The center operates as a private-public partnership, supported by O’Hara. The bulk of finances are raised by paid programming.
Open 360 days a year, Rothert said the goal of the facility is “to continue to have it be the center of community.
“Our vision as a board is to unite and inspire the community,” he said.
Limited by physical space, expansion isn’t so much an option as keeping programs fresh and drawing newcomers with trendy and unique offerings.
“We have to keep up from a programming standpoint,” he said. “What worked 10 years ago isn’t what people want today.”
Pickleball courts, for example, have a wait list everyday.
“The challenge is always figuring out what’s the next new big thing,” Rothert said.
Longtime teacher Bobbie Cubbage of Blawnox started as a summer camp instructor in 2011 and served as an extra set of hands in the preschool classroom. Soon after, she took on a role with the after-school program, which has grown from 24 to more than 80 students. Cubbage leads popular classes, such as “Bigfoot Camp,” that are going on 10-years strong.
“It’s amazing to see how much the community center has grown, and it’s a beautiful thing,” Cubbage said. “From our old building that was screaming for updates to the amazing place you see today with a state-of-the-art fitness center, welcoming desk staff, a beautiful double-sized gym, an elevated running track, several classrooms, an awesome cafe area and so much more.”
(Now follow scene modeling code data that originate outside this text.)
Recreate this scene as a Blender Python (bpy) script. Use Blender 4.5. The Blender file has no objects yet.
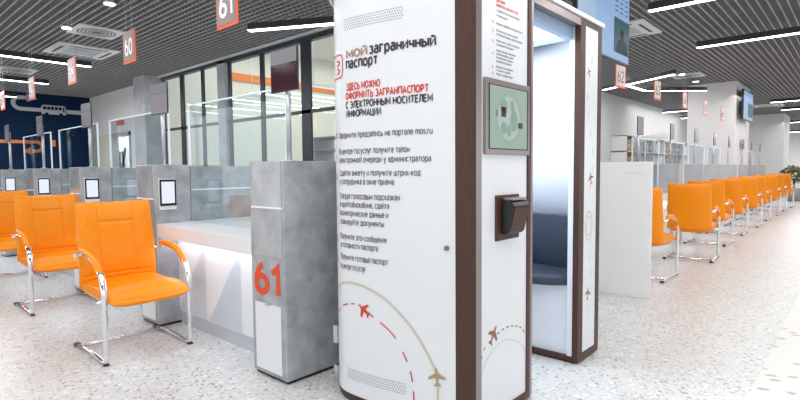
import bpy, math, random
from mathutils import Vector, Matrix
random.seed(7)
R = math.radians
COL = bpy.context.scene.collection
# Axes: U (x) runs down the right-hand row of counters, V (y) runs down the left-hand row, Z up. Metres.

# ------------------------------------------------------------------ materials
def _new(name):
    m = bpy.data.materials.new(name); m.use_nodes = True
    nt = m.node_tree; b = nt.nodes['Principled BSDF']
    return m, nt, b
def rgb(c): return (c[0], c[1], c[2], 1)
def mat(name, c, rough=.5, metal=0., noise=0., nscale=20., bump=0., coat=0., spec=.5, stretch=None):
    m, nt, b = _new(name)
    b.inputs['Base Color'].default_value = rgb(c); b.inputs['Roughness'].default_value = rough
    b.inputs['Metallic'].default_value = metal; b.inputs['Specular IOR Level'].default_value = spec
    b.inputs['Coat Weight'].default_value = coat
    tc = nt.nodes.new('ShaderNodeTexCoord'); mp = nt.nodes.new('ShaderNodeMapping')
    nt.links.new(tc.outputs['Object'], mp.inputs['Vector'])
    if stretch: mp.inputs['Scale'].default_value = stretch
    n = nt.nodes.new('ShaderNodeTexNoise'); n.inputs['Scale'].default_value = nscale; n.inputs['Detail'].default_value = 5
    nt.links.new(mp.outputs['Vector'], n.inputs['Vector'])
    if noise:
        r = nt.nodes.new('ShaderNodeValToRGB')
        r.color_ramp.elements[0].position = .3; r.color_ramp.elements[1].position = .7
        r.color_ramp.elements[0].color = rgb([max(0, x*(1-noise)) for x in c])
        r.color_ramp.elements[1].color = rgb([min(1, x*(1+noise)) for x in c])
        nt.links.new(n.outputs['Fac'], r.inputs['Fac']); nt.links.new(r.outputs['Color'], b.inputs['Base Color'])
    if bump:
        bp = nt.nodes.new('ShaderNodeBump'); bp.inputs['Strength'].default_value = bump; bp.inputs['Distance'].default_value = .01
        nt.links.new(n.outputs['Fac'], bp.inputs['Height']); nt.links.new(bp.outputs['Normal'], b.inputs['Normal'])
    return m
def emis(name, c, s, base=None):
    m, nt, b = _new(name)
    b.inputs['Base Color'].default_value = rgb(base or [x*.05 for x in c]); b.inputs['Emission Color'].default_value = rgb(c)
    b.inputs['Emission Strength'].default_value = s; b.inputs['Roughness'].default_value = .5; b.inputs['Specular IOR Level'].default_value = .12
    return m
def glass_mat(name, tint=(.93, .97, .98), fac=.10):
    m = bpy.data.materials.new(name); m.use_nodes = True; nt = m.node_tree
    nt.nodes.remove(nt.nodes['Principled BSDF']); out = nt.nodes['Material Output']
    t = nt.nodes.new('ShaderNodeBsdfTransparent'); t.inputs['Color'].default_value = rgb(tint)
    g = nt.nodes.new('ShaderNodeBsdfGlossy'); g.inputs['Roughness'].default_value = .02
    g.inputs['Color'].default_value = (.9, .95, 1, 1)
    lw = nt.nodes.new('ShaderNodeLayerWeight'); lw.inputs['Blend'].default_value = .5
    pw = nt.nodes.new('ShaderNodeMath'); pw.operation = 'POWER'; pw.inputs[1].default_value = 4; nt.links.new(lw.outputs['Facing'], pw.inputs[0])
    ma = nt.nodes.new('ShaderNodeMath'); ma.operation = 'MULTIPLY_ADD'; ma.inputs[1].default_value = .5; ma.inputs[2].default_value = fac*.4
    nt.links.new(pw.outputs[0], ma.inputs[0])
    mx = nt.nodes.new('ShaderNodeMixShader')
    nt.links.new(ma.outputs[0], mx.inputs[0]); nt.links.new(t.outputs[0], mx.inputs[1]); nt.links.new(g.outputs[0], mx.inputs[2])
    nt.links.new(mx.outputs[0], out.inputs['Surface'])
    return m
def terrazzo(name, base, sets, rough=.32):
    """sets: (scale, chip radius, share, colour a, colour b)"""
    m, nt, b = _new(name); N = nt.nodes; L = nt.links
    tc = N.new('ShaderNodeTexCoord')
    nz = N.new('ShaderNodeTexNoise'); nz.inputs['Scale'].default_value = 45; nz.inputs['Detail'].default_value = 2
    L.new(tc.outputs['Object'], nz.inputs['Vector'])
    sc = N.new('ShaderNodeVectorMath'); sc.operation = 'SCALE'; sc.inputs['Scale'].default_value = .022
    L.new(nz.outputs['Color'], sc.inputs[0])
    ad = N.new('ShaderNodeVectorMath'); L.new(tc.outputs['Object'], ad.inputs[0]); L.new(sc.outputs[0], ad.inputs[1])
    big = N.new('ShaderNodeTexNoise'); big.inputs['Scale'].default_value = 1.3; L.new(tc.outputs['Object'], big.inputs['Vector'])
    r0 = N.new('ShaderNodeValToRGB'); r0.color_ramp.elements[0].position = .35; r0.color_ramp.elements[1].position = .65
    r0.color_ramp.elements[0].color = rgb([x*.95 for x in base]); r0.color_ramp.elements[1].color = rgb(base)
    L.new(big.outputs['Fac'], r0.inputs['Fac'])
    cur = r0.outputs['Color']
    for i, (s, rad, share, ca, cb) in enumerate(sets):
        v = N.new('ShaderNodeTexVoronoi'); v.voronoi_dimensions = '2D'; v.inputs['Scale'].default_value = s
        off = N.new('ShaderNodeVectorMath'); off.inputs[1].default_value = (3.3*i, 7.1*i, 0); L.new(ad.outputs[0], off.inputs[0])
        rt = N.new('ShaderNodeVectorRotate'); rt.rotation_type = 'Z_AXIS'; rt.inputs['Angle'].default_value = 1.1*i
        L.new(off.outputs[0], rt.inputs['Vector'])
        st = N.new('ShaderNodeVectorMath'); st.operation = 'MULTIPLY'; st.inputs[1].default_value = (1, 1.7, 1)
        L.new(rt.outputs[0], st.inputs[0]); L.new(st.outputs[0], v.inputs['Vector'])
        lt = N.new('ShaderNodeMath'); lt.operation = 'LESS_THAN'; lt.inputs[1].default_value = rad; L.new(v.outputs['Distance'], lt.inputs[0])
        sp = N.new('ShaderNodeSeparateColor'); L.new(v.outputs['Color'], sp.inputs[0])
        l2 = N.new('ShaderNodeMath'); l2.operation = 'LESS_THAN'; l2.inputs[1].default_value = share; L.new(sp.outputs[0], l2.inputs[0])
        mu = N.new('ShaderNodeMath'); mu.operation = 'MULTIPLY'; L.new(lt.outputs[0], mu.inputs[0]); L.new(l2.outputs[0], mu.inputs[1])
        cm = N.new('ShaderNodeMix'); cm.data_type = 'RGBA'; cm.inputs[6].default_value = rgb(ca); cm.inputs[7].default_value = rgb(cb)
        L.new(sp.outputs[1], cm.inputs[0])
        mx = N.new('ShaderNodeMix'); mx.data_type = 'RGBA'
        L.new(mu.outputs[0], mx.inputs[0]); L.new(cur, mx.inputs[6]); L.new(cm.outputs[2], mx.inputs[7]); cur = mx.outputs[2]
    L.new(cur, b.inputs['Base Color']); b.inputs['Roughness'].default_value = rough
    return m

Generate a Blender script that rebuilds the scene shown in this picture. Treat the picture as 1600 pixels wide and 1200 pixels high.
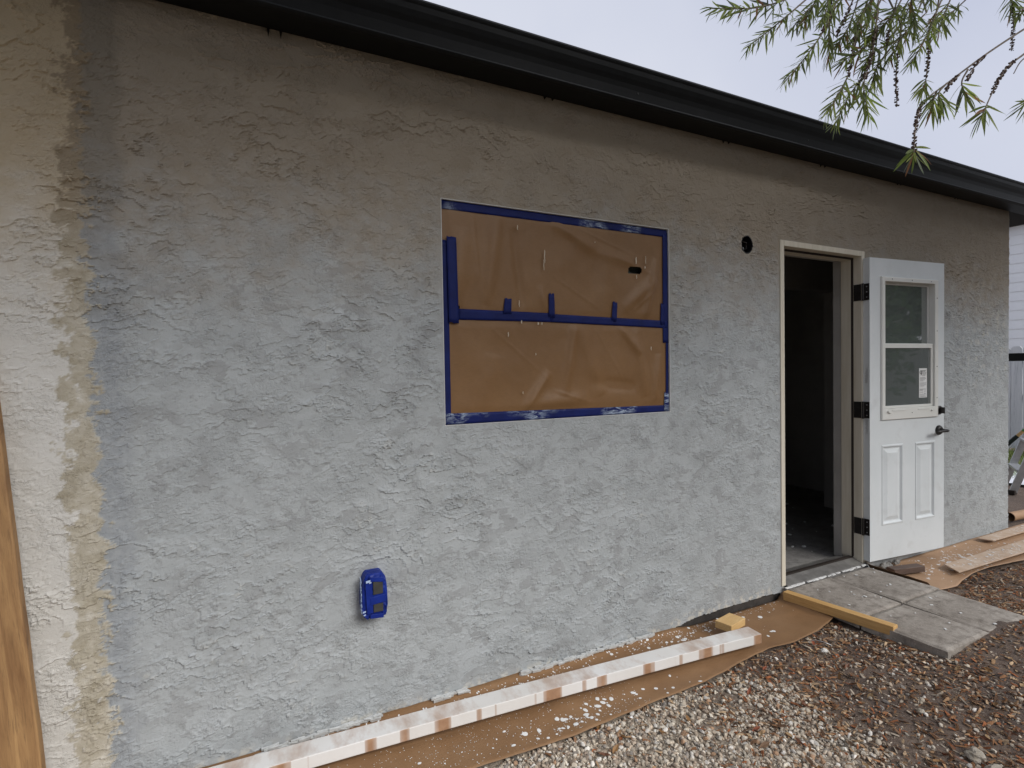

Some things have remained the same over the decades, Cubbage said.
That is: community support and people’s excitement to be there.
“The families are phenomenal, and I am so proud to be a part of such an inspirational place,” she said.
Staffer Ray Killian, of Trafford, has worked at the center for 10 years.
His maintenance job has also grown from strictly cleaning to a lot more program setup, Killian said.
“It’s more than a place to take classes,” he said. “It really is a community center. In the old building, it was a lot of kids coming in for arts and crafts.
“Now it’s nonstop people coming in and out, like a train station.”